FEATURING: Tina Romero, Susana Kamini, , David Silva

PLOT: When orphaned 17th-century teenager Justine is shipped off to a convent, she meets up with the similarly motherless Alucarda— who happens to be the spawn of the devil—and soon the pair are wreaking havoc amongst the clergy.

COMMENTS: In the recent papal political potboiler Conclave, ’ Cardinal Thomas Lawrence makes the case for the critically intertwined nature of faith and doubt. Certainty, he tells his fellow cardinals, is dangerous because it nudges us toward arrogance and intolerance. “Our faith is a living thing precisely because it walks hand-in-hand with doubt. If there was only certainty and no doubt, there would be no mystery.”

One can scarcely imagine what Cardinal Lawrence would make of Alucarda, a film that hasn’t got a doubtful bone in its body. Given director Moctezuma’s history as an acolyte of Alejandro Jodorowsky, one might expect a certain amount of surrealism or mysticism, but this is a movie that fully believes in the devil and doesn’t find metaphor in a single damn thing. When a satyr cavorts with young girls, communion with Satan can be the only goal, and when you meet the story’s lone skeptic, a doctor who stakes out a position firmly in favor of science and reason, you can be sure that he will learn a harsh lesson in demonic possession and will drop his rational pose at a moment’s notice. Your sense of the film’s credulity is very dependent upon your willingness to believe that biblical evil lurks nearby awaiting its opportunity.

That amusingly unambiguous tone drives the film’s central performance, the teenaged, born-to-be-bad Alucarda herself, who exudes a nervous wild-eyed energy, desperate to win the favor of her potential new playmate Justine, and irrepressibly eager to start being naughty. (Romero, in her 30s, is an impressively convincing youth. Her counterpart, Kamini, is… not.) She’s like a toddler in her emotional purity, which gives her quest to upend the stodgy righteousness of the convent a potent charge. Unfortunately, that single-mindedness serves other characters less well, like the upright, uptight Father Lázaro (Silva, in his final role) who leads a round of self-flagellation to fend off bad thoughts, or the host of nuns whose performances must be reductively but accurately described as histrionic, writhing and shrieking in turn. The world of Alucarda is devoid of nuance, which is a time-saver, but makes the proceedings less engaging.

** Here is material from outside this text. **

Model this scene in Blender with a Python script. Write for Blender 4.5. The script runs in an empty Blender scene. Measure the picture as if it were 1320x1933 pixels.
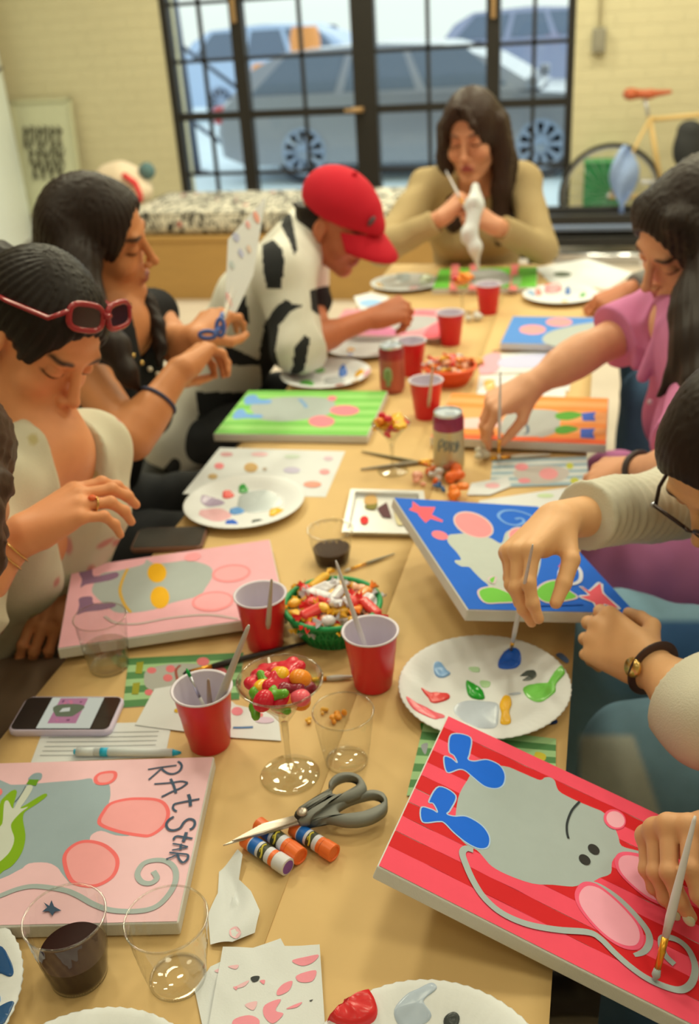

If there’s one word that sums up Alucarda, it’s “impatient.” Moctezuma aspires to the wildness of Argento or the eroticism of Rollin, but you get the meat of those filmmakers without any of the sauce. It’s mere minutes from Alucarda and Justine meeting a goat man to that same demon leading the two girls in a nude blood ritual, and a full orgy in the woods is just around the corner from that. Moctezuma is in such a hurry to get to the good stuff there that he dispenses with all of the build-up that makes the shock and gore so entertaining. Alucarda is a horror film without suspense, like frosting without cake or sex without foreplay.

As a delivery system for horror conventions, Alucarda is an impressively efficient machine, but that makes it more like a highlight reel or a series of clips on TikTok than like a real film. What it really needs is a little uncertainty, some sense of mystery to give it depth. As it is, Alucarda is like faith without doubt, which some among the religiously inclined might tell you is not faith at all.

WHAT THE CRITICS SAY:

“This movie is just plain weird… The story is really shallow (girl meets girl, girls worship Satan, everybody dies) and simplistic.” – Alec Pridgen, Mondo Bizarro

(This movie was nominated for review by arlecchinata. Suggest a weird movie of your own here.)

Alucarda
  • Factory sealed DVD

LIST CANDIDATE: FAUST (1994)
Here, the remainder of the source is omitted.